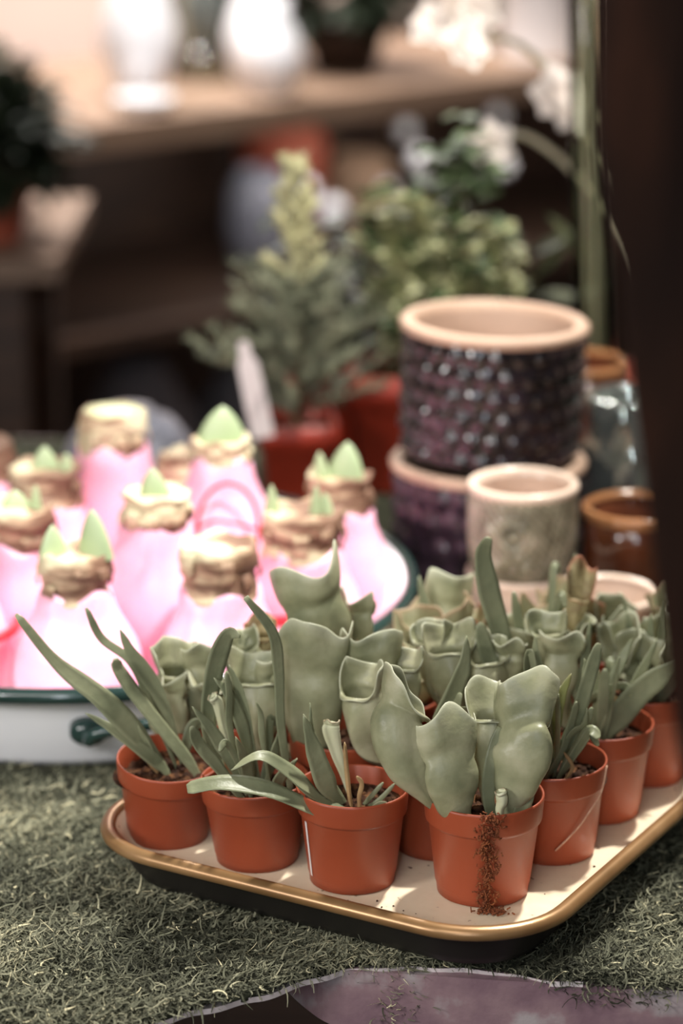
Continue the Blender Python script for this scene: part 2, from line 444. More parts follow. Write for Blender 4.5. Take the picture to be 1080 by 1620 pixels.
me.materials.append(M['moss'])
o = bpy.data.objects.new('moss_strand', me); COL.objects.link(o); o.parent = moss; o['kind'] = 'stuff'

# ------------------------------------------------------------------ tray
UX, UY = V((.866, -.5, 0)), V((.5, .866, 0))
TO = V((0, 1.2, 0)); FZ = .765
def uv(u, w, z=FZ): return TO + UX * u + UY * w + V((0, 0, z))
tray = thing('serving_tray', 'cream enamel tray with worn brown-gold rim holding the small potted plants', 'tray', (0, 1.2, FZ - .013), rot=(0, 0, -PI / 6))
def tray_loft(name, prof, m, cap=None):
    v = []; n = None
    for ins, z in prof:
        poly = rounded_poly(-.175 + ins, .095 - ins, .008 + ins, .385 - ins, max(.055 - ins, .012), 12); n = len(poly)
        v += [(x, y, z) for x, y in poly]
    f = grid_faces(len(prof), n)
    if cap == 'last': f.append(tuple(range((len(prof) - 1) * n, len(prof) * n)))
    if cap == 'first': f.append(tuple(range(n - 1, -1, -1)))
    return mesh(name, v, f, m, tray, True)
o = tray_loft('basin', [(.006, .0265), (.008, .024), (.013, .0165), (.017, .0138), (.021, .013)], 'tray_in', 'last'); o['label'] = 'cream speckled inside'
tray_loft('rim', [(.0065, .0255), (.006, .0272), (.004, .0285), (.0015, .0285), (-.001, .0272), (-.002, .025), (-.0015, .0228), (.0005, .0215), (.003, .0218), (.005, .0235)], 'tray_rim')
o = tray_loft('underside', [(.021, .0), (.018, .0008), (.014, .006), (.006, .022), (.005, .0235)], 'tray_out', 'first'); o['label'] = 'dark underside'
# crumbs of peat on the tray floor
mb = MB()
for k in range(34):
    if k < 18: c = uv(random.uniform(.02, .075), random.uniform(.03, .33))
    else: c = uv(random.uniform(-.02, .05), random.uniform(.026, .05))
    s = random.uniform(.0003, .0009); c.z = FZ + s * .5
    L = lathe([(s * .3, -s * .5), (s, 0), (s * .4, s * .6)], 5, True, True)
    mb.add([(V(p) * random.uniform(.7, 1.4)) + c for p in L[0]], L[1])
tag(mb.build('soil_crumbs', 'soil'), 'dark peat crumbs scattered on the cream tray floor', 'crumbs', kind='stuff')

# ------------------------------------------------------------------ potted pitcher plants
POT_H = .054
pv = lathe([(.0205, .0), (.0222, .0005), (.0226, .005), (.0228, .0055), (.0232, .0065), (.0268, .0395), (.0272, .0402), (.0282, .0408), (.0285, .042), (.0293, .0528), (.0292, .054), (.0286, .0543), (.028, .0535), (.0262, .040), (.0245, .025)], 56)
rng2 = random.Random(3)
def soil_mesh(seed):
    R = random.Random(seed); v = []; f = []
    rings = 9; n = 28
    for i in range(rings):
        r = .0268 * i / (rings - 1)
        for j in range(n):
            t = 2 * PI * j / n
            v.append((r * math.cos(t), r * math.sin(t), .0435 + R.uniform(-.0018, .0022) * (1 if i < rings - 1 else .3)))
    f = grid_faces(rings, n)
    mb = MB(); mb.add(v, f)
    for k in range(36):
        a = R.random() * 6.283; r = .022 * R.random() ** .5; s = R.uniform(.0012, .003)
        L = lathe([(s * .4, -s * .6), (s, -s * .1), (s * .8, s * .4), (s * .2, s * .7)], 6, True, True)
        d = V((r * math.cos(a), r * math.sin(a), .0445))
        mb.add([d + V((p[0] * R.uniform(.7, 1.3), p[1] * R.uniform(.7, 1.3), p[2] * R.uniform(.6, 1.2))) for p in L[0]], L[1])
    return mb

def pot_plant(u, w, label, seed, tilt=(0, 0), scale=1.0, potm='pot', zs=1.0):
    loc = uv(u, w, FZ + .0003)
    t = thing('potted_pitcher_plant', label, 'potted plant', loc, 'small pitcher plants on the tray')
    o = mesh('pot', pv[0], pv[1], potm, t); o.rotation_euler = (tilt[0], tilt[1], seed); o.scale = (scale, scale, zs)
    s = soil_mesh(seed).build('soil', 'soil', t); s.scale = (scale, scale, zs); s.rotation_euler = (tilt[0], tilt[1], 0)
    return t

plants = {}
SPEC = dict(
 A=(.034, .087, 'front corner pot with broad grey-green pitchers and brown root fibres trailing down its side'),
 P3=(-.031, .065, 'pot left of the front corner pot, arching strap leaves and a dry brown stalk'),
 P2=(-.088, .063, 'pot with thin upright blades, second from the left end of the front row'),
 P1=(-.1455, .064, 'leftmost pot, long strap leaves leaning out over the white enamel basin'),
 P4=(-.012, .124, 'shadowed pot tucked behind the gap left of the front corner pot'),
 B=(.044, .150, 'pot with yellow-green blade and pale twine on its side, second along the right edge'),
 P5=(-.071, .124, 'pot in the second row carrying the tall broad wavy-topped pitcher'),
 P6=(-.130, .124, 'pot behind the leftmost one, round low pitchers against the pink bulbs'),
 C=(.043, .210, 'third pot along the right edge, wide blade leaning right and pale curled leaf'),
 P7=(-.014, .186, 'pot in mid tray with the tall narrow blade standing above all others'),
 P8=(-.076, .184, 'pot behind the tall wavy pitcher, its biggest leaf overlapping the pink bulbs'),
 D=(.045, .271, 'pot with round overlapping leaves by the dark post, fourth along the right edge'),
 P10=(-.014, .247, 'pot in the rear of the tray with a reddish veined leaf, before the stacked cups'),
 P11=(-.073, .245, 'pot of yellow-green ruffled leaves with pink tips beside the basin rim'),
 P12=(.046, .332, 'pot at the far right of the tray, before the cream-rimmed bowl'),
 P13=(-.015, .309, 'rearmost pot of the tray, pale yellowish leaves against the black stacked pots'),
)
TILT = dict(P1=(.05, -.09), P2=(.0, -.03), B=(0, .03))
for i, (k, (u, w, lab)) in enumerate(SPEC.items()):
    plants[k] = pot_plant(u, w, lab, 11 + i, TILT.get(k, (0, 0)), scale={'A': 1.06, 'P1': .97, 'P2': .98}.get(k, 1.0), zs={'P1': .86, 'P2': .85, 'P3': .96, 'B': .97, 'C': .98}.get(k, 1.0))
    plants[k]['zs'] = {'P1': .86, 'P2': .85, 'P3': .96}.get(k, 1.0)
for k in ('A', 'C', 'D'): pass

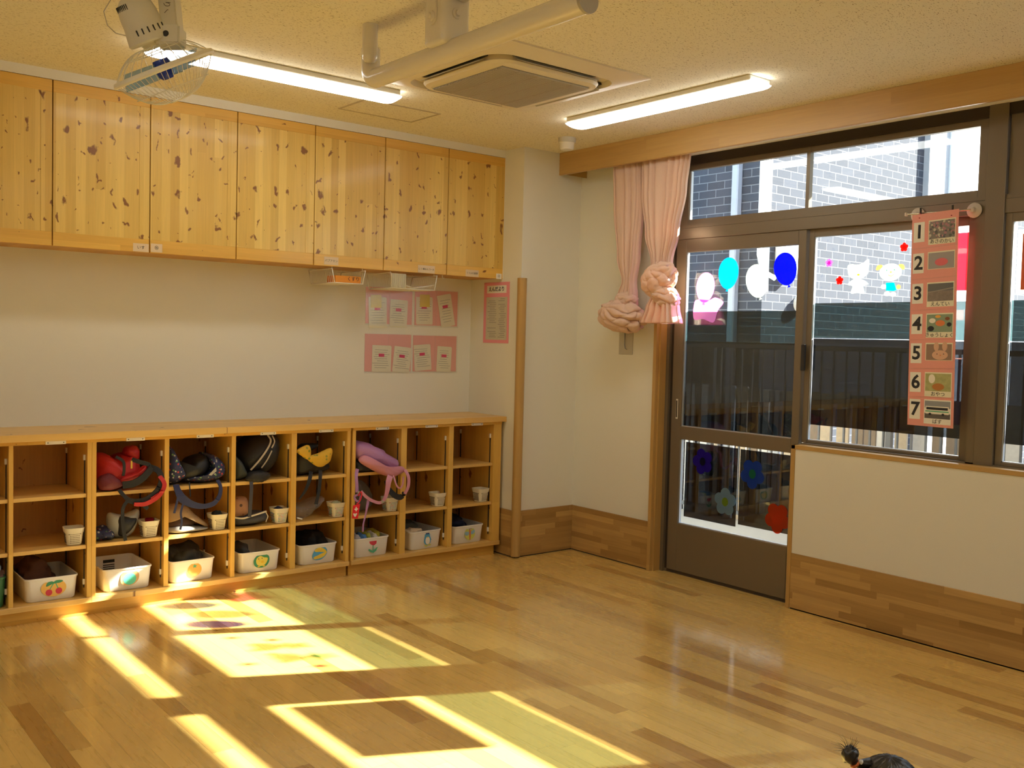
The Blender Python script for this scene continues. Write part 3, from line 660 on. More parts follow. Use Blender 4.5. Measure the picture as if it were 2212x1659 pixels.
# =================================================================== CUBBIES
YF = .135
units = [('leftmost', [(-4.57, -4.23), (-4.215, -3.888), (-3.867, -3.527), (-3.506, -3.170)]),
         ('middle', [(-3.126, -2.785), (-2.760, -2.418), (-2.393, -2.061), (-2.028, -1.701)]),
         ('right', [(-1.643, -1.324), (-1.282, -.963), (-.926, -.600)])]
ulab = {'leftmost': 'pine cubby shelf unit running out of the left edge, holding the cherry bin', 'middle': 'pine cubby shelf unit of four columns holding the red, navy, black and yellow bags', 'right': 'pine cubby shelf unit of three columns beside the corner pillar holding the pink bag'}
for un_, cols in units:
    x0, x1 = cols[0][0]-.022, cols[-1][1]+.022
    if un_ == 'right': x1 = -.535
    t = thing('cubby_shelf', ulab[un_], 'cubby shelf', ((x0+x1)/2, .34, 0), 'pine cubby shelf units along the wall')
    B('kickboard', M_PINE_RAIL, (x0, x1-(.02 if un_ == 'right' else 0), YF+.03, YF+.05, 0, .068), t)
    B('base', M_PINE_TOP, (x0, x1, YF-.008, YB-.002, .068, .095), t, .0015)
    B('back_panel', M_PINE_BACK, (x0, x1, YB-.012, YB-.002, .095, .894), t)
    B('front_rail', M_PINE_RAIL, (x0, x1, YF-.002, YF+.018, .878, .8945), t)
    edges = [x0]+[None]*0
    pan = [(x0, cols[0][0])]+[(cols[i][1], cols[i+1][0]) for i in range(len(cols)-1)]+[(cols[-1][1], x1)]
    for k, (a, b) in enumerate(pan):
        B('side_panel' if k in (0, len(pan)-1) else 'divider', M_PINE_UP, (a+.0003, b-.0003, YF, YB-.012, .095, .878), t, .0012)
    for a, b in cols:
        for z in (.602, .342): B('shelf', M_PINE_TOP, (a+.001, b-.001, YF+.008, YB-.012, z, z+.0185), t, .001)
        # cord with white clips on the right wall of the column, front and back
        for y in (YF+.035, YB-.045):
            mb = MB().mat(M_BLACK).box(b-.006, b-.002, y-.003, y+.003, .14, .80); mb.build('hanging_cord', None, t)
            for z in (.80, .17): B('cord_clip', M_WHITE, (b-.010, b-.0002, y-.006, y+.006, z-.014, z+.014), t, .001)
        c_ = (a+b)/2+.02
        mb = MB().mat(M_WHITE).box(c_-.047, c_+.047, YF-.0045, YF-.002, .8765, .893, bev=.0006); mb.mat(M_INK)
        for s_ in (-1, 1): mb.lathe((c_+s_*.036, YF-.0045, .885), -Y, [(0, 0), (.003, 0), (0, .0008)], 8)
        mb.build('name_tag', None, t)
ct = MB().box(-4.6, -.5115, .1135, YB-.0005, .895, .930, bev=.003, seg=2); ctop = tag(ct.build('worktop', M_PINE_TOP), 'long pine worktop lying along all the cubby shelves', 'worktop')
# =================================================================== BIN, BASKET, BAG HELPERS
def rrect(cx, cy, hx, hy, r, z, n=5, rot=0.):
    P = []
    for q, (sx_, sy_) in enumerate(((1, 1), (-1, 1), (-1, -1), (1, -1))):
        for i in range(n+1):
            a = pi/2*q+pi/2*i/n; x = sx_*(hx-r)+r*cos(a); y = sy_*(hy-r)+r*sin(a)
            P.append(Vector((cx+x*cos(rot)-y*sin(rot), cy+x*sin(rot)+y*cos(rot), z)))
    return P
def closed_cr(pts, N):
    P = [Vector(p) for p in pts]; n = len(P); out = []
    for k in range(N):
        f = k*n/N; i = int(f); t = f-i; p0, p1, p2, p3 = P[i-1], P[i], P[(i+1) % n], P[(i+2) % n]
        out.append(.5*((2*p1)+(p2-p0)*t+(2*p0-5*p1+4*p2-p3)*t*t+(-p0+3*p1-3*p2+p3)*t**3))
    return out
def puff(mb, pts, y0, y1, amp=.006, fr=14, seed=0., N=56, L=15, pw=2.6, lean=0., cen=None):
    """soft stuffed shape from an upright outline [(x,z)], bulging from y0 (front) to y1"""
    O = closed_cr([(x, 0, z) for x, z in pts], N)
    c = sum(O, Vector())/N if cen is None else Vector((cen[0], 0, cen[1])); rings = []; so = Vector((seed, seed*2, 0))
    for i in range(L+1):
        u = -cos(pi*i/L); s = max(0, 1-abs(u)**pw)**(1/pw); y = (y0+y1)/2+u*(y1-y0)/2
        s = .02+.98*s
        R = []
        for p in O:
            q = c+(p-c)*s; q.y = y; q.x += lean*(y-y0)
            k = noise.noise((q+so)*fr)+.6*noise.noise((q-so)*fr*2.4)
            d = Vector((p.x-c.x, 0, p.z-c.z)).normalized()*(.6*s)+Vector((0, -1 if u < 0 else 1, 0))*.8
            R.append(mb.bm.verts.new(q+d*k*amp))
        rings.append(R)
    fs = [mb.bm.faces.new((A[k], A[(k+1) % N], C2[(k+1) % N], C2[k])) for A, C2 in zip(rings, rings[1:]) for k in range(N)]
    fs += [mb.bm.faces.new(rings[0][::-1]), mb.bm.faces.new(rings[-1])]; mb._f(fs)
    for f in fs: f.smooth = True
    return mb
def flatshape(mb, m_, pts, y, th=.0008, sm=True, N=36):
    P = closed_cr([(x, y, z) for x, z in pts], N) if sm else [Vector((x, y, z)) for x, z in pts]
    mb.mat(m_); mb.prism(P, (0, -1, 0), th)
def ell(cx, cz, rx, rz, n=28, rot=0.):
    return [(cx+rx*cos(2*pi*i/n)*cos(rot)-rz*sin(2*pi*i/n)*sin(rot), cz+rx*cos(2*pi*i/n)*sin(rot)+rz*sin(2*pi*i/n)*cos(rot)) for i in range(n)]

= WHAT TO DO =
Leave out the pictures, then repeat the listing above exactly from its first line to the line with "o = bpy.data.objects.new('moss_strand', me);", inclusive.

= ANSWER TO THIS PROBLEM =
Continue the Blender Python script for this scene: part 2, from line 444. More parts follow. Write for Blender 4.5. Take the picture to be 1080 by 1620 pixels.
me.materials.append(M['moss'])
o = bpy.data.objects.new('moss_strand', me); COL.objects.link(o); o.parent = moss; o['kind'] = 'stuff'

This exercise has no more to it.